Title: G_m-equivariant degenerations of del Pezzo surfaces

Abstract: We study special G_m-equivariant degenerations of a smooth del Pezzo surface X induced by valuations that are log canonical places of (X,C) for a nodal anti-canonical curve C. We show that the space of special valuations in the dual complex of (X,C) is connected and admits a locally finite partition into sub-intervals, each associated to a G_m-equivariant degeneration of X. This result is an example of higher rank degenerations of log Fano varieties studied by Liu-Xu-Zhuang. For del Pezzo surfaces with quotient singularities, we obtain a weaker statement about the space of special valuations associated to a normal crossing complement.

Shubham Saha

Title: Rational Chow ring of the universal moduli space of semistable rank two bundles over genus two curves

Abstract: We will discuss some ongoing work on the subject, specifically in the rank 2, genus 2 case.
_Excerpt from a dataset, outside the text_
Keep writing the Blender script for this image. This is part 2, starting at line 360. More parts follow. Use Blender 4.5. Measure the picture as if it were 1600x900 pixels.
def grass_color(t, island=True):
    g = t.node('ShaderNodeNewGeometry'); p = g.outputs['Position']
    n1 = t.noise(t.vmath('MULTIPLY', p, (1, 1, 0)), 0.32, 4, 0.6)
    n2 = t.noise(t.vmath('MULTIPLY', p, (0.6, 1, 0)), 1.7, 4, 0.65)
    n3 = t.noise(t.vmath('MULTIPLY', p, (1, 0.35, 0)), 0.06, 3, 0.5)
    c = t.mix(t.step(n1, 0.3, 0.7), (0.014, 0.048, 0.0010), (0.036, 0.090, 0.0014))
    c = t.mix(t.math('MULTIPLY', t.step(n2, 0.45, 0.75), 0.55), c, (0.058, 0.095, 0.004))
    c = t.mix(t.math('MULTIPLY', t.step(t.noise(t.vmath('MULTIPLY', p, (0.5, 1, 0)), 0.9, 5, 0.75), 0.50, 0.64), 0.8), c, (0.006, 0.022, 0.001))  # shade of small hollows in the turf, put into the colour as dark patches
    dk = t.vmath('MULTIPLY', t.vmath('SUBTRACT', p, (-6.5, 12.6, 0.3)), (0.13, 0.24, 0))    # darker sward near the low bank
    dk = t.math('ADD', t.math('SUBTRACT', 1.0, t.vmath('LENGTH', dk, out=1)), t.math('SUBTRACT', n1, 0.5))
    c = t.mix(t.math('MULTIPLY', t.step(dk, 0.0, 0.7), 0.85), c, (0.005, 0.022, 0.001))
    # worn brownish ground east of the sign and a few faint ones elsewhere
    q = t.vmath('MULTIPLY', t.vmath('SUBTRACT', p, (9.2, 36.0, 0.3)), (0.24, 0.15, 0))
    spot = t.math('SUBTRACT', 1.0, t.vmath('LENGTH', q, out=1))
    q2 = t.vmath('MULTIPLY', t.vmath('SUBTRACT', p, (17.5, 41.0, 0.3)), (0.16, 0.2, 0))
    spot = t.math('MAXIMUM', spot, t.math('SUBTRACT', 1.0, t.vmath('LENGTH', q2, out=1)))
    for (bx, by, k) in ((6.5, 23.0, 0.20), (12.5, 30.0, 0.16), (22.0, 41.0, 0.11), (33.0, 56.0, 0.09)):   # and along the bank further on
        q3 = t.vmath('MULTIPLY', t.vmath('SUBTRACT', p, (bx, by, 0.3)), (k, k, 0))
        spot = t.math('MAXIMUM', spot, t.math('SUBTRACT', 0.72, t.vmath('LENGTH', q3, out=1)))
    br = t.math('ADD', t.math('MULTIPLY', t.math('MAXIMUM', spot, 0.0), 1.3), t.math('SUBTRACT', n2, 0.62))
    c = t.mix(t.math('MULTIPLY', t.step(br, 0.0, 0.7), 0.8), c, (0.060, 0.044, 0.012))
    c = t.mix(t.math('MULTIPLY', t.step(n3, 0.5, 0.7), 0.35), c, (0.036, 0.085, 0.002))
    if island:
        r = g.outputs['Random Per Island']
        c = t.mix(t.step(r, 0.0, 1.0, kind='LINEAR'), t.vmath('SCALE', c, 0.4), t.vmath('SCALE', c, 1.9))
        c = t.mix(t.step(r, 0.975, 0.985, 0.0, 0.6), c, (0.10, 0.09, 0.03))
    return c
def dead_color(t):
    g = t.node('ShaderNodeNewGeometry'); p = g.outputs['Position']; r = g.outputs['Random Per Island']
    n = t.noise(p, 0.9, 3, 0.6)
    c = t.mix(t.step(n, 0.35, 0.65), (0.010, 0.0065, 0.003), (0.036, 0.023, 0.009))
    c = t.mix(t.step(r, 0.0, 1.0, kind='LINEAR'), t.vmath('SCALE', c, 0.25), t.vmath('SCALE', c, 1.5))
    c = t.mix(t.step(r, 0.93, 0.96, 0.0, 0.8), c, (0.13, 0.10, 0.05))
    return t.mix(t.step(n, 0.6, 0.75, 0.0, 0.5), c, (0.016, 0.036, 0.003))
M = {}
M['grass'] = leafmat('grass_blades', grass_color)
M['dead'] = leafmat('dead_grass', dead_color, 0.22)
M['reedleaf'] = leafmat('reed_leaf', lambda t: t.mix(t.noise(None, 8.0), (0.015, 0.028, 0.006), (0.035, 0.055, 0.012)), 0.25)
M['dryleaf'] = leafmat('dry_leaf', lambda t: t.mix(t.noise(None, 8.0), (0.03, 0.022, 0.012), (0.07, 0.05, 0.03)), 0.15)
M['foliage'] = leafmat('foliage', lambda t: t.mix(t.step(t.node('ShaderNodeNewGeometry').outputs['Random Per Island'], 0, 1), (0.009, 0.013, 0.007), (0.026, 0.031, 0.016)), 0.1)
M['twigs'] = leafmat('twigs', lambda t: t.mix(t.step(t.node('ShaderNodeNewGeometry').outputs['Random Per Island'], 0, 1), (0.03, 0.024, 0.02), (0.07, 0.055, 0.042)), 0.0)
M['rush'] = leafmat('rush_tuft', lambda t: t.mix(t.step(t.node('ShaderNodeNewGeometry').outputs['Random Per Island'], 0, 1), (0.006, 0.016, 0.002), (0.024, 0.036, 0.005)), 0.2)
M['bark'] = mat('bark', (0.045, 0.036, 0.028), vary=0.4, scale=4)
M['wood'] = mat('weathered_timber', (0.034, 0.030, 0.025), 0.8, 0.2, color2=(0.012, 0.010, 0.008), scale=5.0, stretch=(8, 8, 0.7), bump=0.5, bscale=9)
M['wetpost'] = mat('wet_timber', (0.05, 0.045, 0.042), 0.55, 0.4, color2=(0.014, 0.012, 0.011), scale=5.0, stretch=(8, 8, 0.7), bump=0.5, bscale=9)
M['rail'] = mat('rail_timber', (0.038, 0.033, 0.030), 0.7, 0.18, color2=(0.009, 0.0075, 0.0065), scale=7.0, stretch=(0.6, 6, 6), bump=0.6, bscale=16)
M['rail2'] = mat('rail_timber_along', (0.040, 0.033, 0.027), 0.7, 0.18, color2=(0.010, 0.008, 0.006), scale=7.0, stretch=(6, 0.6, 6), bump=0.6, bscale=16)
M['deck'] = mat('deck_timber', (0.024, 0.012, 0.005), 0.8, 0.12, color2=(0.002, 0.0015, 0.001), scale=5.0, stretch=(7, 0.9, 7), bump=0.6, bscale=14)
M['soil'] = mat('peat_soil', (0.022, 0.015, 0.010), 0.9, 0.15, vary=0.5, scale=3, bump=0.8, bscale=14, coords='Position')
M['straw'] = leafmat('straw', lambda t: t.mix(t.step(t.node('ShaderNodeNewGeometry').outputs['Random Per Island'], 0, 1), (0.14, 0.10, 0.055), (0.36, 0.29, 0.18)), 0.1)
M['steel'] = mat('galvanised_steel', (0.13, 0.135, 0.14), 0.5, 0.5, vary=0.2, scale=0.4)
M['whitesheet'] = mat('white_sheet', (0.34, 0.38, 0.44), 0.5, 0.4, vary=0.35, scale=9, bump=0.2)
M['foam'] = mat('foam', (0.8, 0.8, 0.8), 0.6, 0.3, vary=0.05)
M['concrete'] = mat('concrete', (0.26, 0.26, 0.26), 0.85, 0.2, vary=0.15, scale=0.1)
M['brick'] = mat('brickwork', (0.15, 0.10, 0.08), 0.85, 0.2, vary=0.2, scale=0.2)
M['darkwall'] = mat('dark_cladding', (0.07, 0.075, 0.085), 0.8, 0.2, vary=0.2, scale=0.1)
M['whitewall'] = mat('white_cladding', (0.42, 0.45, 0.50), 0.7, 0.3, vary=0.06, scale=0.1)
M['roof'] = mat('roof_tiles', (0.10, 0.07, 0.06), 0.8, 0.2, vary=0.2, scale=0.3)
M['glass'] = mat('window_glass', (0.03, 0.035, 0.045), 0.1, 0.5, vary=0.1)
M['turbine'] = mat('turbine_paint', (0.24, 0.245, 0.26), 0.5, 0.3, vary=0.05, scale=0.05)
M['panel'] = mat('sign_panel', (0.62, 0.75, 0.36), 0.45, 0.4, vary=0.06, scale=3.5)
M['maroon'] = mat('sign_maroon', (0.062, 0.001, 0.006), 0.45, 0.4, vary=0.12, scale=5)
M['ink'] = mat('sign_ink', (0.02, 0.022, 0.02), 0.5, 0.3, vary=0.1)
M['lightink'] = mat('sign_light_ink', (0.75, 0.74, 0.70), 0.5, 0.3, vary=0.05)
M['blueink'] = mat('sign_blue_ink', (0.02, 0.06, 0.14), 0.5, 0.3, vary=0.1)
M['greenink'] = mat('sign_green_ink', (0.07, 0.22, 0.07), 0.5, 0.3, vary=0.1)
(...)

The talk will start with a quick review of existing literature on $M_2$ and some of its étale covers, along with results and constructions involving moduli of rank 2 bundles. We will go over their generalizations to the universal setting and outline the usage of these tools for computing the Chow ring. Lastly, we shall go over some ideas to relate the generators to tautological classes.

Zhijia Zhang

Title: The volume preserving Cremona group

Abstract: We show that the group of birational automorphisms of P^n preserving the standard torus-invariant volume form is not generated by pseudo-regularizable maps, and is not simple, for n>2 and over various fields. This generalizes the same result about the Cremona group by Lin and Shinder. This is joint work with Konstantin Loginov.